STORED DATA -
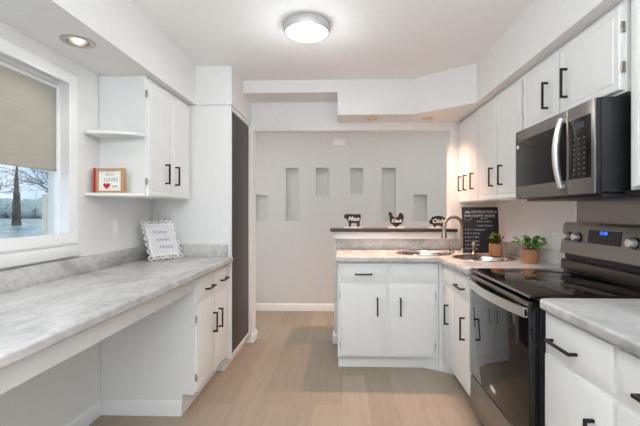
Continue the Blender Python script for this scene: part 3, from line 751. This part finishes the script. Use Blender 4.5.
pig = [(0, .42), (.03, .34), (.06, .36), (.1, .26), (.2, .2), (.26, .18), (.26, 0), (.37, 0), (.39, .16), (.6, .14), (.66, .16), (.67, 0), (.78, 0), (.8, .2), (.88, .34), (.93, .5), (.98, .56), (1, .7), (.96, .66), (.92, .72), (.82, .88), (.64, .98), (.4, .98), (.26, .88), (.2, .94), (.17, .78), (.1, .64), (.04, .52)]
outline_sign('pig_sign', 'black pig-shaped sign with white writing, rightmost behind the faucet', .838, 1.012, .112, smooth(pig, 1), 'Oink', .5, .52, .056)

# ------------------------------------------------------------------ chalkboard
t = thing('chalkboard_sign', 'tall black lettered chalkboard sign leaning in the corner behind the sink', 'sign', (1.205, 3.235, .917), (R(-7), 0, R(-4)))
w2, hh = .152, .40
obj('board', Box(-w2, w2, 0, .012, 0, hh, bev=.001), 'chalk', t, local=True)
bm = new()
for a0_, a1_, b0_, b1_ in ((-w2, -w2 + .008, 0, hh), (w2 - .008, w2, 0, hh), (-w2, w2, 0, .008), (-w2, w2, hh - .008, hh)): box(bm, a0_, a1_, -.003, .001, b0_, b1_, .0008)
obj('frame', bm, 'blackp', t, local=True)
bm = new(); box(bm, -.02, .02, .012, .016, .0, .3); obj('easel_back', bm, 'blackp', t, local=True)
bm = new()
def tx(s, size, x, z, al='CENTER', sh_=0, bold=.0004): text_into(bm, s, size, upright(x, -.0006, z), .0005, sh_, al, bold=bold)
tx('HAVING FUN &', .031, .035, .358, bold=.0014); tx('HAPPY HOME', .031, .03, .322, bold=.0014)
box(bm, .0, .06, -.001, 0, .297, .302)
tx('family recipes', .022, .03, .275, sh_=.3); tx('1 stick of butter', .022, .03, .238, sh_=.3)
for i, s in enumerate(['3 tsp = 1 tablespoon', '4 tbs = 1/4 cup', '2 cup = 1 pint', '2 pt = 1 quart', '4 qt = 1 gallon', '8 oz = 1 cup']): tx(s, .021, -.135, .203 - i * .033, 'LEFT')
obj('lettering', bm, 'chalkw', t, local=True)
bm = new(); jx, jz = -.105, .325    # little jar drawing
tube(bm, [(jx + q * .028, -.001, jz + r_ * .04) for q, r_ in smooth([(-.6, .9), (.6, .9), (.65, .6), (1, .35), (1, -.8), (.7, -1), (-.7, -1), (-1, -.8), (-1, .35), (-.65, .6)], 1)], .0016, 5, True)
box(bm, jx - .02, jx + .02, -.0015, 0, jz + .02, jz + .04); box(bm, jx - .024, jx + .024, -.0015, 0, jz - .008, jz + .004)
obj('jar_drawing', bm, 'chalkw', t, local=True)

# ------------------------------------------------------------------ plants
def leaf_quad(bm, p, d, n_, L, wd):
    d = d.normalized(); s = d.cross(n_).normalized(); up = s.cross(d)
    rows = [(0, .15, 0), (.3, .9, .04), (.6, 1, .05), (.85, .6, .02), (1, .05, -.05)]; vs = []
    for f_, w_, u_ in rows:
        c_ = p + d * L * f_ + up * L * u_
        vs.append([bm.verts.new(c_ - s * wd * w_ * .5), bm.verts.new(c_ - up * L * .05), bm.verts.new(c_ + s * wd * w_ * .5)])
    for a, b_ in zip(vs, vs[1:]):
        for k in range(2): bm.faces.new((a[k], a[k + 1], b_[k + 1], b_[k]))
def plant(x, y, r, h, label, leafm, spread, ph, nstem, lsz, sd, extra=()):
    random.seed(sd); z = .914; t = thing('potted_plant', label, 'plant', (x, y, z))
    bm = new(); lathe(bm, [(0, .0005), (r * .92, .0005), (r * .97, .004), (r, h * .5), (r * .99, h - .003), (r * .96, h), (r * .84, h), (r * .82, h - .012), (0, h - .012)], (x, y, z), seg=28)
    for v in bm.verts:
        a = math.atan2(v.co.y - y, v.co.x - x); k = 1 + .025 * math.sin(3 * a + sd) + .012 * math.sin(7 * a)
        v.co.x = x + (v.co.x - x) * k; v.co.y = y + (v.co.y - y) * k
    obj('pot', bm, 'pot', t)
    obj('soil', lathe(new(), [(0, h - .006), (r * .5, h - .005), (r * .83, h - .009)], (x, y, z)), 'soil', t)
    bs, bl = new(), new()
    for i in range(nstem):
        a = 2 * PI * i / nstem + random.uniform(-.3, .3); rr_ = random.uniform(.15, 1) * spread; top = ph * random.uniform(.35, 1) * (1 - .35 * (rr_ / spread) ** 2)
        p0 = Vector((x + .25 * r * math.cos(a), y + .25 * r * math.sin(a), z + h - .008)); p2 = Vector((x + rr_ * math.cos(a), y + rr_ * math.sin(a), z + h + top))
        p2.x = min(p2.x, EX - .045)
        p1 = (p0 + p2) / 2 + Vector((0, 0, top * .25)); tube(bs, [p0, p1, p2], .0013, 5)
        for k in range(7):
            f_ = .3 + .7 * k / 6; q = p0.lerp(p1, f_ * 2) if f_ < .5 else p1.lerp(p2, f_ * 2 - 1)
            d = Vector((random.uniform(-1, 1), random.uniform(-1, 1), random.uniform(-.25, .7)))
            if q.x + d.x * lsz > EX - .03: d.x = -abs(d.x)
            leaf_quad(bl, q, d, Vector((random.uniform(-.3, .3), random.uniform(-.3, .3), 1)), lsz * random.uniform(.7, 1.15), lsz * .75)
    obj('stems', bs, 'stem', t); obj('foliage', bl, leafm, t)
plant(1.262, 3.075, .051, .1, 'small dark olive plant in a round wooden pot by the chalkboard', 'leafd', .075, .085, 26, .032, 5)
plant(1.327, 2.65, .056, .098, 'larger bright green leafy plant in wooden pot near the outlet', 'leaf', .135, .095, 24, .033, 11)

# ------------------------------------------------------------------ scrolled picture frame
pf = thing('picture_frame', 'white scrollwork picture frame standing on the left counter', 'frame', (-1.312, 2.735, .918), (R(-24), 0, R(55)))
iw, ih = .094, .116; zc = .160
bm = new()
for a0_, a1_, b0_, b1_ in ((-iw - .01, iw + .01, ih, ih + .012), (-iw - .01, iw + .01, -ih - .012, -ih), (-iw - .012, -iw, -ih, ih), (iw, iw + .012, -ih, ih)): box(bm, a0_, a1_, -.006, .006, zc + b0_, zc + b1_, .003)
def scroll(cx, cz, r, a0_, dirn, turns=1.15):
    pts = []
    for k in range(20):
        s = k / 19; a = a0_ + dirn * s * turns * 2 * PI; q = r * (1 - .72 * s)
        pts.append((cx + q * math.cos(a), random.uniform(-.0004, .0004), cz + q * math.sin(a)))
    tube(bm, pts, [.006 * (1 - .3 * k / 19) for k in range(20)], 6)
random.seed(2)
for sx in (-1, 1):
    for i, zz_ in enumerate((-.085, -.035, .015, .065, .105)):
        scroll(sx * (iw + .027), zc + zz_, .021, R(-90) if i % 2 else R(90), -sx if i % 2 else sx)
for sz in (-1, 1):
    for i, xx_ in enumerate((-.075, -.028, .028, .075)):
        scroll(xx_, zc + sz * (ih + .021), .02, 0 if xx_ < 0 else PI, sz if xx_ < 0 else -sz)
    for sx in (-1, 1): scroll(sx * (iw + .024), zc + sz * (ih + .02), .025, R(90) * sz + PI, -sx * sz, 1.3)
obj('scroll_frame', bm, 'white', pf, local=True)
obj('print', Box(-iw, iw, -.002, .002, zc - ih, zc + ih), 'papergrey', pf, local=True)
for s, x, z in (('Home', -.012, .06), ('sweet', 0, 0), ('Home', .015, -.06)):
    bm = new(); text_into(bm, s, .043, upright(x, -.0026, zc + z), .0005, .35); obj('lettering', bm, 'ink', pf, local=True)
bm = new(); prism(bm, [(-.02, .0), (.02, .0), (.02, .2), (-.02, .2)], .007, .011, lambda a, b_, c_: Vector((a, c_ + (.2 - b_) * .0, b_ + .012))); obj('easel_back', bm, 'white', pf, local=True)

# ------------------------------------------------------------------ little heart sign on the lower shelf
hs = thing('heart_sign', 'small wooden framed sign with red heart on the lower corner shelf', 'sign', (-1.405, 2.205, 1.3885), (0, 0, R(-3)))
ww, hh = .09, .15
bm = new()
box(bm, -ww + .006, ww, -.016, .016, 0, .014, .001); box(bm, -ww + .006, ww, -.016, .016, hh - .014, hh, .001); box(bm, ww - .014, ww, -.016, .016, .014, hh - .014, .001)
box(bm, -ww + .006, -ww + .02, -.016, .016, .014, hh - .014, .001)
obj('frame', bm, 'wood', hs, local=True)
obj('side_strip', Box(-ww - .006, -ww + .0055, -.02, .017, 0, hh + .002, bev=.001), 'red', hs, local=True, label='red painted left edge')
obj('print', Box(-ww + .02, ww - .014, -.006, .01, .014, hh - .014), 'paper', hs, local=True)
for w_, q_, x_, z_ in (('JESUS', .022, 0, .113), ('LOVES', .032, .008, .08), ('me', .028, .032, .042)):
    bm = new(); text_into(bm, w_, q_, upright(x_, -.0065, z_), .0005); obj('lettering', bm, 'ink', hs, local=True)
hp = [(math.sin(a) ** 3 * .022 - .018, (13 * math.cos(a) - 5 * math.cos(2 * a) - 2 * math.cos(3 * a) - math.cos(4 * a)) / 16 * .021 + .044) for a in [2 * PI * k / 32 for k in range(32)]]
obj('heart', prism(new(), hp, -.0085, -.0065, lambda a, b_, c_: Vector((a, c_, b_))), 'red', hs, local=True)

DIRECTIONS - Write out each line of the listing above, exactly, from its first line to the line holding "outline_sign('pig_sign', 'black pig-shaped", inclusive. Skip the pictures.

ANSWER FOR THE TASK -
Continue the Blender Python script for this scene: part 3, from line 751. This part finishes the script. Use Blender 4.5.
pig = [(0, .42), (.03, .34), (.06, .36), (.1, .26), (.2, .2), (.26, .18), (.26, 0), (.37, 0), (.39, .16), (.6, .14), (.66, .16), (.67, 0), (.78, 0), (.8, .2), (.88, .34), (.93, .5), (.98, .56), (1, .7), (.96, .66), (.92, .72), (.82, .88), (.64, .98), (.4, .98), (.26, .88), (.2, .94), (.17, .78), (.1, .64), (.04, .52)]
outline_sign('pig_sign', 'black pig-shaped sign with white writing, rightmost behind the faucet', .838, 1.012, .112, smooth(pig, 1), 'Oink', .5, .52, .056)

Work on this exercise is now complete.